[start]
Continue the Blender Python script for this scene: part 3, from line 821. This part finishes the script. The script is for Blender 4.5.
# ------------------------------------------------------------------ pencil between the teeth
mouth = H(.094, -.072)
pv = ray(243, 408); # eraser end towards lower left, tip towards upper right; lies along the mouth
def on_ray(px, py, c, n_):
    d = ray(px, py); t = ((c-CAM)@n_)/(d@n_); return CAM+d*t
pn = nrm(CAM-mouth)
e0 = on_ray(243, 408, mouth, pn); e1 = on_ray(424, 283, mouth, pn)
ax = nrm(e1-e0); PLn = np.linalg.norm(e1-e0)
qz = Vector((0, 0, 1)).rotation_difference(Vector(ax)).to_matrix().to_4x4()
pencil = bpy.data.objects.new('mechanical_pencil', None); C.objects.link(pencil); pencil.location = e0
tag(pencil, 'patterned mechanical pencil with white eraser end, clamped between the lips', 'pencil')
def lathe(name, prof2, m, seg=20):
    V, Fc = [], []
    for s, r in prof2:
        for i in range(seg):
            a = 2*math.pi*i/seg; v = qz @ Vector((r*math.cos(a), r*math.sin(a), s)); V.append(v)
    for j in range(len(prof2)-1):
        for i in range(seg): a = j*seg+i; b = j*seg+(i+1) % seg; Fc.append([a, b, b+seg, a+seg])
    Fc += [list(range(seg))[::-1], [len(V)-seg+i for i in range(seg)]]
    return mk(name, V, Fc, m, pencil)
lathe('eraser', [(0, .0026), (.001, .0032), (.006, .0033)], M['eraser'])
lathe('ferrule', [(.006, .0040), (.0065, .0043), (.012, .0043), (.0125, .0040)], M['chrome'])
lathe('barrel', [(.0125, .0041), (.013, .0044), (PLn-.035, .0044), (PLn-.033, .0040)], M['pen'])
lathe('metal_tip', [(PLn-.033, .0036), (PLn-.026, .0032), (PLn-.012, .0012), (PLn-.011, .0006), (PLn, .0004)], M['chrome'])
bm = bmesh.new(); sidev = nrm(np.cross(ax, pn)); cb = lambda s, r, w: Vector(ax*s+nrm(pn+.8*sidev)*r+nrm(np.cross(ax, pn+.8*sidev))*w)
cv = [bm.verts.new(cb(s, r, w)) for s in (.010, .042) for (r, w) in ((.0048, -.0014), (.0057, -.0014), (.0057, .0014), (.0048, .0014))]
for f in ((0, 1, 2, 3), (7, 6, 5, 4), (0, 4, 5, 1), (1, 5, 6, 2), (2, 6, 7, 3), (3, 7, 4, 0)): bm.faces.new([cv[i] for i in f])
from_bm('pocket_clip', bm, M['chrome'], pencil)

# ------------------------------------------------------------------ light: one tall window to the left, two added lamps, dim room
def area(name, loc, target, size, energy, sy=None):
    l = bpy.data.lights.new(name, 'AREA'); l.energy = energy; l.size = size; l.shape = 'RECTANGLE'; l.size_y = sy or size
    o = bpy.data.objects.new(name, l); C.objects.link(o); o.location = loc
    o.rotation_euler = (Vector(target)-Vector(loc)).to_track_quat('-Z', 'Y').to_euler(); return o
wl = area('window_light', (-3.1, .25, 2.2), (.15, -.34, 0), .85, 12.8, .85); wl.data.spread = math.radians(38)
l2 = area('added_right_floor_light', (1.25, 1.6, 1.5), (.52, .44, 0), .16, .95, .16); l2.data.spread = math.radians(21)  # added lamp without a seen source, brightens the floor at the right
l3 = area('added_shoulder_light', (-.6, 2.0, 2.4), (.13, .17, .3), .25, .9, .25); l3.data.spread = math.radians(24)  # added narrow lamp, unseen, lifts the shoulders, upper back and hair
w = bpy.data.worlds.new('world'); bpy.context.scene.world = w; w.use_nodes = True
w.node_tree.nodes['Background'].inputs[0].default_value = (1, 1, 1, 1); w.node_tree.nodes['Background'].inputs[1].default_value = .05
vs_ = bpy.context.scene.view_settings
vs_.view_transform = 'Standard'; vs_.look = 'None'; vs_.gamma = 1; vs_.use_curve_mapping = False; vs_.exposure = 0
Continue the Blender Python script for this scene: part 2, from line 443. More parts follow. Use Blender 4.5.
[end]
◆ **Exercise**
All of the data must be returned exactly.

◆ **Output below**
Continue the Blender Python script for this scene: part 3, from line 821. This part finishes the script. The script is for Blender 4.5.
# ------------------------------------------------------------------ pencil between the teeth
mouth = H(.094, -.072)
pv = ray(243, 408); # eraser end towards lower left, tip towards upper right; lies along the mouth
def on_ray(px, py, c, n_):
    d = ray(px, py); t = ((c-CAM)@n_)/(d@n_); return CAM+d*t
pn = nrm(CAM-mouth)
e0 = on_ray(243, 408, mouth, pn); e1 = on_ray(424, 283, mouth, pn)
ax = nrm(e1-e0); PLn = np.linalg.norm(e1-e0)
qz = Vector((0, 0, 1)).rotation_difference(Vector(ax)).to_matrix().to_4x4()
pencil = bpy.data.objects.new('mechanical_pencil', None); C.objects.link(pencil); pencil.location = e0
tag(pencil, 'patterned mechanical pencil with white eraser end, clamped between the lips', 'pencil')
def lathe(name, prof2, m, seg=20):
    V, Fc = [], []
    for s, r in prof2:
        for i in range(seg):
            a = 2*math.pi*i/seg; v = qz @ Vector((r*math.cos(a), r*math.sin(a), s)); V.append(v)
    for j in range(len(prof2)-1):
        for i in range(seg): a = j*seg+i; b = j*seg+(i+1) % seg; Fc.append([a, b, b+seg, a+seg])
    Fc += [list(range(seg))[::-1], [len(V)-seg+i for i in range(seg)]]
    return mk(name, V, Fc, m, pencil)
lathe('eraser', [(0, .0026), (.001, .0032), (.006, .0033)], M['eraser'])
lathe('ferrule', [(.006, .0040), (.0065, .0043), (.012, .0043), (.0125, .0040)], M['chrome'])
lathe('barrel', [(.0125, .0041), (.013, .0044), (PLn-.035, .0044), (PLn-.033, .0040)], M['pen'])
lathe('metal_tip', [(PLn-.033, .0036), (PLn-.026, .0032), (PLn-.012, .0012), (PLn-.011, .0006), (PLn, .0004)], M['chrome'])
bm = bmesh.new(); sidev = nrm(np.cross(ax, pn)); cb = lambda s, r, w: Vector(ax*s+nrm(pn+.8*sidev)*r+nrm(np.cross(ax, pn+.8*sidev))*w)
cv = [bm.verts.new(cb(s, r, w)) for s in (.010, .042) for (r, w) in ((.0048, -.0014), (.0057, -.0014), (.0057, .0014), (.0048, .0014))]
for f in ((0, 1, 2, 3), (7, 6, 5, 4), (0, 4, 5, 1), (1, 5, 6, 2), (2, 6, 7, 3), (3, 7, 4, 0)): bm.faces.new([cv[i] for i in f])
from_bm('pocket_clip', bm, M['chrome'], pencil)

# ------------------------------------------------------------------ light: one tall window to the left, two added lamps, dim room
def area(name, loc, target, size, energy, sy=None):
    l = bpy.data.lights.new(name, 'AREA'); l.energy = energy; l.size = size; l.shape = 'RECTANGLE'; l.size_y = sy or size
    o = bpy.data.objects.new(name, l); C.objects.link(o); o.location = loc
    o.rotation_euler = (Vector(target)-Vector(loc)).to_track_quat('-Z', 'Y').to_euler(); return o
wl = area('window_light', (-3.1, .25, 2.2), (.15, -.34, 0), .85, 12.8, .85); wl.data.spread = math.radians(38)
l2 = area('added_right_floor_light', (1.25, 1.6, 1.5), (.52, .44, 0), .16, .95, .16); l2.data.spread = math.radians(21)  # added lamp without a seen source, brightens the floor at the right
l3 = area('added_shoulder_light', (-.6, 2.0, 2.4), (.13, .17, .3), .25, .9, .25); l3.data.spread = math.radians(24)  # added narrow lamp, unseen, lifts the shoulders, upper back and hair
w = bpy.data.worlds.new('world'); bpy.context.scene.world = w; w.use_nodes = True
w.node_tree.nodes['Background'].inputs[0].default_value = (1, 1, 1, 1); w.node_tree.nodes['Background'].inputs[1].default_value = .05
vs_ = bpy.context.scene.view_settings
vs_.view_transform = 'Standard'; vs_.look = 'None'; vs_.gamma = 1; vs_.use_curve_mapping = False; vs_.exposure = 0
Continue the Blender Python script for this scene: part 2, from line 443. More parts follow. Use Blender 4.5.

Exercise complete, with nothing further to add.